Reproduce the listing below in its entirety. Change nothing.

** START OF DATA SEGMENT **

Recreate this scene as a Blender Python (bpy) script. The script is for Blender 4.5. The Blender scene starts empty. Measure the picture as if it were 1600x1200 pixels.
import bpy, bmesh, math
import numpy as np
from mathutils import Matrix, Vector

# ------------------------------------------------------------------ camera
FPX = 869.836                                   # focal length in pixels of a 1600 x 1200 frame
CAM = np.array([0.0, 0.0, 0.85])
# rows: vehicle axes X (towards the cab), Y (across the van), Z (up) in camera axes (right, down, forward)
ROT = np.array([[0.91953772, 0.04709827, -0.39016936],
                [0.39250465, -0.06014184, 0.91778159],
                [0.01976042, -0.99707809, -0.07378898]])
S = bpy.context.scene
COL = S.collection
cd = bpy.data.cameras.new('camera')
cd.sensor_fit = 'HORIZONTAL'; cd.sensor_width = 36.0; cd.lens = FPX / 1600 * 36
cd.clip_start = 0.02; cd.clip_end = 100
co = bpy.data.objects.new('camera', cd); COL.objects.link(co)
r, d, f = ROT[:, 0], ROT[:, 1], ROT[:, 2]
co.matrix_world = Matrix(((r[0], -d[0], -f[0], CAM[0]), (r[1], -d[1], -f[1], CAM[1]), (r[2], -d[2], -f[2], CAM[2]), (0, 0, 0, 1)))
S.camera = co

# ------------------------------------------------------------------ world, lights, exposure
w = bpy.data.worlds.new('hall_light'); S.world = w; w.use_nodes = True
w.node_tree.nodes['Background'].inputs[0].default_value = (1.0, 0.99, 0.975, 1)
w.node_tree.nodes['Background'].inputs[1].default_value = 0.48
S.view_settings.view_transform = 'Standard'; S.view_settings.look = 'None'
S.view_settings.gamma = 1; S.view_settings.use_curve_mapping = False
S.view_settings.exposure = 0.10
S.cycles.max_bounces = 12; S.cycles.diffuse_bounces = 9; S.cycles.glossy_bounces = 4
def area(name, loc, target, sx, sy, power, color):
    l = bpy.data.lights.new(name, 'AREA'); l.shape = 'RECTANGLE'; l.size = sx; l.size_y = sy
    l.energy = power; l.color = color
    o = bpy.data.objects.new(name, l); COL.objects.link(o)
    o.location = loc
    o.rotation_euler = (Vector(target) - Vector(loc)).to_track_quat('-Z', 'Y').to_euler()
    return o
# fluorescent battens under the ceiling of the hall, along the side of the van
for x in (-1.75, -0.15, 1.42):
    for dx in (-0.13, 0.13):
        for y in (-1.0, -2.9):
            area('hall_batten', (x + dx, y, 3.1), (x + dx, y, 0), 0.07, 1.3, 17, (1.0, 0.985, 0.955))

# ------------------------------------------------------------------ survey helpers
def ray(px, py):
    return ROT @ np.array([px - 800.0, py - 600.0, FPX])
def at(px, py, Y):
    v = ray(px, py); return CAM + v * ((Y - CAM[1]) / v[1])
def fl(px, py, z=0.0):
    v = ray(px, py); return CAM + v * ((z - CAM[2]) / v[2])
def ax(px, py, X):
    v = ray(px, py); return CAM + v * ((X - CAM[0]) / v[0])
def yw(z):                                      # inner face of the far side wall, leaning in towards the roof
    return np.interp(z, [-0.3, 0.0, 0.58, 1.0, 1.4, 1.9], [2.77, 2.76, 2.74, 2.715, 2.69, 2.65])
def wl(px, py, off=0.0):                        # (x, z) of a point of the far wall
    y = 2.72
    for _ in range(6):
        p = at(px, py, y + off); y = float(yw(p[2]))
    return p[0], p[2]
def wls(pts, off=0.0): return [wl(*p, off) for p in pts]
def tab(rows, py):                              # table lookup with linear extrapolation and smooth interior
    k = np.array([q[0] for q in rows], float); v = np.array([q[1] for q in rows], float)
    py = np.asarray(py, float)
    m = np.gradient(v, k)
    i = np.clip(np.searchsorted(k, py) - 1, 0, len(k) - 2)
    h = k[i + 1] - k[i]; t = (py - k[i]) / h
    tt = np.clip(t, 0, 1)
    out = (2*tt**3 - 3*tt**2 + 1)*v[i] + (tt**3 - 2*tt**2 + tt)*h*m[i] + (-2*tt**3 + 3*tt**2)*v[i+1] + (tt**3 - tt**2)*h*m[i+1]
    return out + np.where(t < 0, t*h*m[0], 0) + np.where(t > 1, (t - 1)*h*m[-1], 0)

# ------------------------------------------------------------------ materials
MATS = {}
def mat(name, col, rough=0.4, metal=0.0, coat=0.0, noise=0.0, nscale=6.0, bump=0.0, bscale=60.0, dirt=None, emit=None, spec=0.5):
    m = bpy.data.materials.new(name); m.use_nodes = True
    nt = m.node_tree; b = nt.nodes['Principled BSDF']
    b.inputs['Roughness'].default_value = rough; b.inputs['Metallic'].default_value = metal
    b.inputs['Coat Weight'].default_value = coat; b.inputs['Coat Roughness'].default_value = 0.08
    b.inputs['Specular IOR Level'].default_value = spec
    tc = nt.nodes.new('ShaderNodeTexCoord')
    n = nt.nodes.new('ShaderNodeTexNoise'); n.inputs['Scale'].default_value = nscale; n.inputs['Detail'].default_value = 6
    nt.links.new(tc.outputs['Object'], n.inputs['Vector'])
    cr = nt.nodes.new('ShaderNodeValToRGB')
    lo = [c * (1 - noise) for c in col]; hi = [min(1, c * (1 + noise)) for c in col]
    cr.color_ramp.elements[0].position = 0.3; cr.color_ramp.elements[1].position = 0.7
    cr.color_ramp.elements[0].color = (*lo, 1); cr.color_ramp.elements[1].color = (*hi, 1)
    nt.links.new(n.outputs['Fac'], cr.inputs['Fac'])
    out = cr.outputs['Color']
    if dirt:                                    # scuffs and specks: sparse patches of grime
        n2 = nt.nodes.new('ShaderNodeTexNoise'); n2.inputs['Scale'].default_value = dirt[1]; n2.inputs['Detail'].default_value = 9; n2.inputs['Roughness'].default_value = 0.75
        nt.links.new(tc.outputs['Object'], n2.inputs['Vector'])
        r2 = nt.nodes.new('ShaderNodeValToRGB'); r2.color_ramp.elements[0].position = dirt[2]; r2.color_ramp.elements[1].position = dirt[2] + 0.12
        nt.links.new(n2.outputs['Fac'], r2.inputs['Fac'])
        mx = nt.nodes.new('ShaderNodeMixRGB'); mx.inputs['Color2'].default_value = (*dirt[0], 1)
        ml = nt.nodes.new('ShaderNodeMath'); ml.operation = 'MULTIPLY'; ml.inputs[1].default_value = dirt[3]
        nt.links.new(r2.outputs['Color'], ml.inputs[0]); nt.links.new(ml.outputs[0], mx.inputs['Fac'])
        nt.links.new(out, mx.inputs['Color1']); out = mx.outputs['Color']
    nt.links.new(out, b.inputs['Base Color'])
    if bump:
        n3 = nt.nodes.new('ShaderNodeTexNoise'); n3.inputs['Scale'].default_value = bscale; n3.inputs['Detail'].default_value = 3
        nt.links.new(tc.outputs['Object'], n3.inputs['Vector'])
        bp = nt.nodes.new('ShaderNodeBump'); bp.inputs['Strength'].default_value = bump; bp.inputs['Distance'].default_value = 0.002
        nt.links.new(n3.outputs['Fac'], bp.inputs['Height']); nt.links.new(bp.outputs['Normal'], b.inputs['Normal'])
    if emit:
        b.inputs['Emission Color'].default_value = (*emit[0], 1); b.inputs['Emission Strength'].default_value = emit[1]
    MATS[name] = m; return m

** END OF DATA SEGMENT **

CORRECT OUTPUT -
Recreate this scene as a Blender Python (bpy) script. The script is for Blender 4.5. The Blender scene starts empty. Measure the picture as if it were 1600x1200 pixels.
import bpy, bmesh, math
import numpy as np
from mathutils import Matrix, Vector

# ------------------------------------------------------------------ camera
FPX = 869.836                                   # focal length in pixels of a 1600 x 1200 frame
CAM = np.array([0.0, 0.0, 0.85])
# rows: vehicle axes X (towards the cab), Y (across the van), Z (up) in camera axes (right, down, forward)
ROT = np.array([[0.91953772, 0.04709827, -0.39016936],
                [0.39250465, -0.06014184, 0.91778159],
                [0.01976042, -0.99707809, -0.07378898]])
S = bpy.context.scene
COL = S.collection
cd = bpy.data.cameras.new('camera')
cd.sensor_fit = 'HORIZONTAL'; cd.sensor_width = 36.0; cd.lens = FPX / 1600 * 36
cd.clip_start = 0.02; cd.clip_end = 100
co = bpy.data.objects.new('camera', cd); COL.objects.link(co)
r, d, f = ROT[:, 0], ROT[:, 1], ROT[:, 2]
co.matrix_world = Matrix(((r[0], -d[0], -f[0], CAM[0]), (r[1], -d[1], -f[1], CAM[1]), (r[2], -d[2], -f[2], CAM[2]), (0, 0, 0, 1)))
S.camera = co

# ------------------------------------------------------------------ world, lights, exposure
w = bpy.data.worlds.new('hall_light'); S.world = w; w.use_nodes = True
w.node_tree.nodes['Background'].inputs[0].default_value = (1.0, 0.99, 0.975, 1)
w.node_tree.nodes['Background'].inputs[1].default_value = 0.48
S.view_settings.view_transform = 'Standard'; S.view_settings.look = 'None'
S.view_settings.gamma = 1; S.view_settings.use_curve_mapping = False
S.view_settings.exposure = 0.10
S.cycles.max_bounces = 12; S.cycles.diffuse_bounces = 9; S.cycles.glossy_bounces = 4
def area(name, loc, target, sx, sy, power, color):
    l = bpy.data.lights.new(name, 'AREA'); l.shape = 'RECTANGLE'; l.size = sx; l.size_y = sy
    l.energy = power; l.color = color
    o = bpy.data.objects.new(name, l); COL.objects.link(o)
    o.location = loc
    o.rotation_euler = (Vector(target) - Vector(loc)).to_track_quat('-Z', 'Y').to_euler()
    return o
# fluorescent battens under the ceiling of the hall, along the side of the van
for x in (-1.75, -0.15, 1.42):
    for dx in (-0.13, 0.13):
        for y in (-1.0, -2.9):
            area('hall_batten', (x + dx, y, 3.1), (x + dx, y, 0), 0.07, 1.3, 17, (1.0, 0.985, 0.955))

# ------------------------------------------------------------------ survey helpers
def ray(px, py):
    return ROT @ np.array([px - 800.0, py - 600.0, FPX])
def at(px, py, Y):
    v = ray(px, py); return CAM + v * ((Y - CAM[1]) / v[1])
def fl(px, py, z=0.0):
    v = ray(px, py); return CAM + v * ((z - CAM[2]) / v[2])
def ax(px, py, X):
    v = ray(px, py); return CAM + v * ((X - CAM[0]) / v[0])
def yw(z):                                      # inner face of the far side wall, leaning in towards the roof
    return np.interp(z, [-0.3, 0.0, 0.58, 1.0, 1.4, 1.9], [2.77, 2.76, 2.74, 2.715, 2.69, 2.65])
def wl(px, py, off=0.0):                        # (x, z) of a point of the far wall
    y = 2.72
    for _ in range(6):
        p = at(px, py, y + off); y = float(yw(p[2]))
    return p[0], p[2]
def wls(pts, off=0.0): return [wl(*p, off) for p in pts]
def tab(rows, py):                              # table lookup with linear extrapolation and smooth interior
    k = np.array([q[0] for q in rows], float); v = np.array([q[1] for q in rows], float)
    py = np.asarray(py, float)
    m = np.gradient(v, k)
    i = np.clip(np.searchsorted(k, py) - 1, 0, len(k) - 2)
    h = k[i + 1] - k[i]; t = (py - k[i]) / h
    tt = np.clip(t, 0, 1)
    out = (2*tt**3 - 3*tt**2 + 1)*v[i] + (tt**3 - 2*tt**2 + tt)*h*m[i] + (-2*tt**3 + 3*tt**2)*v[i+1] + (tt**3 - tt**2)*h*m[i+1]
    return out + np.where(t < 0, t*h*m[0], 0) + np.where(t > 1, (t - 1)*h*m[-1], 0)

# ------------------------------------------------------------------ materials
MATS = {}
def mat(name, col, rough=0.4, metal=0.0, coat=0.0, noise=0.0, nscale=6.0, bump=0.0, bscale=60.0, dirt=None, emit=None, spec=0.5):
    m = bpy.data.materials.new(name); m.use_nodes = True
    nt = m.node_tree; b = nt.nodes['Principled BSDF']
    b.inputs['Roughness'].default_value = rough; b.inputs['Metallic'].default_value = metal
    b.inputs['Coat Weight'].default_value = coat; b.inputs['Coat Roughness'].default_value = 0.08
    b.inputs['Specular IOR Level'].default_value = spec
    tc = nt.nodes.new('ShaderNodeTexCoord')
    n = nt.nodes.new('ShaderNodeTexNoise'); n.inputs['Scale'].default_value = nscale; n.inputs['Detail'].default_value = 6
    nt.links.new(tc.outputs['Object'], n.inputs['Vector'])
    cr = nt.nodes.new('ShaderNodeValToRGB')
    lo = [c * (1 - noise) for c in col]; hi = [min(1, c * (1 + noise)) for c in col]
    cr.color_ramp.elements[0].position = 0.3; cr.color_ramp.elements[1].position = 0.7
    cr.color_ramp.elements[0].color = (*lo, 1); cr.color_ramp.elements[1].color = (*hi, 1)
    nt.links.new(n.outputs['Fac'], cr.inputs['Fac'])
    out = cr.outputs['Color']
    if dirt:                                    # scuffs and specks: sparse patches of grime
        n2 = nt.nodes.new('ShaderNodeTexNoise'); n2.inputs['Scale'].default_value = dirt[1]; n2.inputs['Detail'].default_value = 9; n2.inputs['Roughness'].default_value = 0.75
        nt.links.new(tc.outputs['Object'], n2.inputs['Vector'])
        r2 = nt.nodes.new('ShaderNodeValToRGB'); r2.color_ramp.elements[0].position = dirt[2]; r2.color_ramp.elements[1].position = dirt[2] + 0.12
        nt.links.new(n2.outputs['Fac'], r2.inputs['Fac'])
        mx = nt.nodes.new('ShaderNodeMixRGB'); mx.inputs['Color2'].default_value = (*dirt[0], 1)
        ml = nt.nodes.new('ShaderNodeMath'); ml.operation = 'MULTIPLY'; ml.inputs[1].default_value = dirt[3]
        nt.links.new(r2.outputs['Color'], ml.inputs[0]); nt.links.new(ml.outputs[0], mx.inputs['Fac'])
        nt.links.new(out, mx.inputs['Color1']); out = mx.outputs['Color']
    nt.links.new(out, b.inputs['Base Color'])
    if bump:
        n3 = nt.nodes.new('ShaderNodeTexNoise'); n3.inputs['Scale'].default_value = bscale; n3.inputs['Detail'].default_value = 3
        nt.links.new(tc.outputs['Object'], n3.inputs['Vector'])
        bp = nt.nodes.new('ShaderNodeBump'); bp.inputs['Strength'].default_value = bump; bp.inputs['Distance'].default_value = 0.002
        nt.links.new(n3.outputs['Fac'], bp.inputs['Height']); nt.links.new(bp.outputs['Normal'], b.inputs['Normal'])
    if emit:
        b.inputs['Emission Color'].default_value = (*emit[0], 1); b.inputs['Emission Strength'].default_value = emit[1]
    MATS[name] = m; return m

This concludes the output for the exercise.